_WHAT IS BEING ASKED_
Select the lines that hold the word "recreates" and copy each one.

_INPUT ROWS_
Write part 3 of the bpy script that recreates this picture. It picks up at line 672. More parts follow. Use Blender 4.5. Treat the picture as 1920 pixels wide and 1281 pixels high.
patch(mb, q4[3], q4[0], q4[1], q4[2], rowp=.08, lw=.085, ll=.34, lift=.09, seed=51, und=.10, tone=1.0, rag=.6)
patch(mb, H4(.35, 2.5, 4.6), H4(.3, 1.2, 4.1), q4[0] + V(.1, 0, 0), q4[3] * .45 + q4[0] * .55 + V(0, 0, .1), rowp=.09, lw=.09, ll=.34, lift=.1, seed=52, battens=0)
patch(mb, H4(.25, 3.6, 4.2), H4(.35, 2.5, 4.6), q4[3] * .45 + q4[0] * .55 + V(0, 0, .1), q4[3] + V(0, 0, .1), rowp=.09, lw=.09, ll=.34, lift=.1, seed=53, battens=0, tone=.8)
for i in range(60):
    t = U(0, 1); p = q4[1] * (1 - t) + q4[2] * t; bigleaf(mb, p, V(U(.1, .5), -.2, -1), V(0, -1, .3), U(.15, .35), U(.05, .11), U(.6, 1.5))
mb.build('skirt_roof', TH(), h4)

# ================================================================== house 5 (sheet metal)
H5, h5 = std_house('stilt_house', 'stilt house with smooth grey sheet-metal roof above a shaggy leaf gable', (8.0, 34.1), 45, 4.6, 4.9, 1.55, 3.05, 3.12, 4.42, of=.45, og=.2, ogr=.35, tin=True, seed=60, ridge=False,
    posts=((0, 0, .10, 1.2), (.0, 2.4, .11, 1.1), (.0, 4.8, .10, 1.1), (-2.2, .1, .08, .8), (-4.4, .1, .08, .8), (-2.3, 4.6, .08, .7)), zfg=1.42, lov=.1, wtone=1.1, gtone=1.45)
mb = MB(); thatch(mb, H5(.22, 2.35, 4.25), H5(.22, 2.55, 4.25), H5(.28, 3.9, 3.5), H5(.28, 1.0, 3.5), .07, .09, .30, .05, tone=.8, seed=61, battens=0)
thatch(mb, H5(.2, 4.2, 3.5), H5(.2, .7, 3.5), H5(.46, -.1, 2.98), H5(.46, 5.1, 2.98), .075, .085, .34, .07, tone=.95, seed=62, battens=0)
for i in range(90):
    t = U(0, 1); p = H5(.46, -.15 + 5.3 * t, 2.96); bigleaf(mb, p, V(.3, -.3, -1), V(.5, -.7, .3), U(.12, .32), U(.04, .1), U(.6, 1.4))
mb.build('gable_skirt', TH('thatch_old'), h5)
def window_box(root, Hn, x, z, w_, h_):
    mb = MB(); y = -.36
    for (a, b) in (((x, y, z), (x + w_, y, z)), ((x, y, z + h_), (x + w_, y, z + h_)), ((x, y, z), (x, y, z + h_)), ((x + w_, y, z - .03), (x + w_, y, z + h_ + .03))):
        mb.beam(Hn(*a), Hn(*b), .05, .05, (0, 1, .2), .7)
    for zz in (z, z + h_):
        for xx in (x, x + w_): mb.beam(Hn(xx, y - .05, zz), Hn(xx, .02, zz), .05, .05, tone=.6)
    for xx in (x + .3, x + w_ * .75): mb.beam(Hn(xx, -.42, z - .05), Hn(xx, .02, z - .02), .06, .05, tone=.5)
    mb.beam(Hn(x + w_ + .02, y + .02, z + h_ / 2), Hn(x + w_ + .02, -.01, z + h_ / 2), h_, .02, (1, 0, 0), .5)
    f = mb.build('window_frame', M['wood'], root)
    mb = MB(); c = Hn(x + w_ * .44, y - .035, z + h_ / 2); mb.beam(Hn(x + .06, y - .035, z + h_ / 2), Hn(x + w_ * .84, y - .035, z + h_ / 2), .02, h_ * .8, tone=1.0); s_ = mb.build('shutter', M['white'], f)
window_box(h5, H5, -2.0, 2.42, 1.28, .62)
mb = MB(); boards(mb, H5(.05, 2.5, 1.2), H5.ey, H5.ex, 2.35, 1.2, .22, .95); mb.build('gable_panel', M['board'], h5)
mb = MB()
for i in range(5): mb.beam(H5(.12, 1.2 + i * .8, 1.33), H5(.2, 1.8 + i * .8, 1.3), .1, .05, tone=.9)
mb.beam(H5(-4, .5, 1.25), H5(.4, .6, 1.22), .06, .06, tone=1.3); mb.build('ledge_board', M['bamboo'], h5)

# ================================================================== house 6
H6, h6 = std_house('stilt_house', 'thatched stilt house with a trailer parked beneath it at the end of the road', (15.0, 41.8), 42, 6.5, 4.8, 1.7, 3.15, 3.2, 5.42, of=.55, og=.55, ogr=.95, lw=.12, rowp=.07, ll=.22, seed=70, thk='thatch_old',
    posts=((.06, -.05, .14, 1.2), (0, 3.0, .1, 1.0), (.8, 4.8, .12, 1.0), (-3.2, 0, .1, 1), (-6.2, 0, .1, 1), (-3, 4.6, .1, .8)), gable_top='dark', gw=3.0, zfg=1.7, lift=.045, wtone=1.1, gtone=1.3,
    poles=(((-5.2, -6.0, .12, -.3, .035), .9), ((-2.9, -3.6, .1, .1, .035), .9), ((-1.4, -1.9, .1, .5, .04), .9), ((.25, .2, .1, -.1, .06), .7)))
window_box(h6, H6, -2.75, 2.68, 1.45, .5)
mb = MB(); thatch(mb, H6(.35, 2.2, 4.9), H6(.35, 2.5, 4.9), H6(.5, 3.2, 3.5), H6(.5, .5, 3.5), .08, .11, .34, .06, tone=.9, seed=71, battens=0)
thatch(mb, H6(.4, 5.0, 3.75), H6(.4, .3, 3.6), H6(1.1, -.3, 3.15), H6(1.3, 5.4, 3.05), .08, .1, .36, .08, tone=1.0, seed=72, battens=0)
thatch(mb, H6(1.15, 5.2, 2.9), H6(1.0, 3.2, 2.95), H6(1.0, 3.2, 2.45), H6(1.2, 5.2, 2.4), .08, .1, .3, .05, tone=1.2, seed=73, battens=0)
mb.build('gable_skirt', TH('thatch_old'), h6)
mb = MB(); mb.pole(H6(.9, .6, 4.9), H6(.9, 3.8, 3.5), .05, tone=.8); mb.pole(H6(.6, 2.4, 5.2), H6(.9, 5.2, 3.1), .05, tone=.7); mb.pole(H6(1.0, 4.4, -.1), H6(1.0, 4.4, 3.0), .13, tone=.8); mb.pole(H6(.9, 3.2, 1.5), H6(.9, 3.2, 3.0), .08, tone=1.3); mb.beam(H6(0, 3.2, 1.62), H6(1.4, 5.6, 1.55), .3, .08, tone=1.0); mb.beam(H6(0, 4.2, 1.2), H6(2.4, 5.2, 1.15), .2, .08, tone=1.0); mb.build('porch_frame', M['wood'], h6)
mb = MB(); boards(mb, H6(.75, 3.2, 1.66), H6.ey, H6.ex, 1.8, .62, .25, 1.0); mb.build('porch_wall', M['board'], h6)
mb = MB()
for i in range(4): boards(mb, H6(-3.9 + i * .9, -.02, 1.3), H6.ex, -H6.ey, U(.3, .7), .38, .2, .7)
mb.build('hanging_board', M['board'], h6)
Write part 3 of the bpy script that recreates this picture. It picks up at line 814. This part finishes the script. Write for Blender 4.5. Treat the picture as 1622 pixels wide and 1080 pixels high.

_FULL ANSWER_
Write part 3 of the bpy script that recreates this picture. It picks up at line 672. More parts follow. Use Blender 4.5. Treat the picture as 1920 pixels wide and 1281 pixels high.
Write part 3 of the bpy script that recreates this picture. It picks up at line 814. This part finishes the script. Write for Blender 4.5. Treat the picture as 1622 pixels wide and 1080 pixels high.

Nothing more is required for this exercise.